Joining some dots, it has astonished me in the last few days to hear some testimonies of previous detainees at Guantanamo Bay on Public Radio. Starved of proper legal procedure, one was finally initially allowed a release on condition that he sign a document stating that he could be re-arrested at any time and in any place by the United States. Bravely, he refused to sign, and subsequently has been released to ‘home sweet home’. How can a country that has more lawyers than people (to use an excusable hyperbole) also fail to recognise the importance of legal procedure in these matters? I still remember watching a news cast a short while after our first arrival, when the reporter referred to some poor individual, whose behaviour was currently publicly suspect that he was ‘innocent until charged’. Rochelle and I just looked at each other: ‘Isn’t it innocent until convicted?’ Or, even better, how about innocent until proven guilty?

All sue-able sinners

I have heard the feeling expressed that democratic America has never finally freed itself from the lynch mob mentality that ruined the Wild West. If enough people think someone’s in the wrong, surely he must be in the wrong, right? But (to get our wrongs and rights finally in a knot) that’s of course wrong. A lot of people thought Jesus was guilty, but that doesn’t mean he was. Truth stands beyond public opinion.

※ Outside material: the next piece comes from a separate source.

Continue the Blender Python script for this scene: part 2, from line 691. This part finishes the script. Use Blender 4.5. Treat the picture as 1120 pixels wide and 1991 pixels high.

The English are not free from their own brand of self-righteousness. In fact, of course, none of us are. ‘You, therefore, have no excuse, you who pass judgement on someone else, for at whatever point you judge the other, you are condemning yourself, because you who pass judgment do the same things’ (Romans 2.1).

Now isn’t that a radical thought? We’re all sinners and we all need to be saved through Jesus. But, then again, what the heck, let’s sue everyone.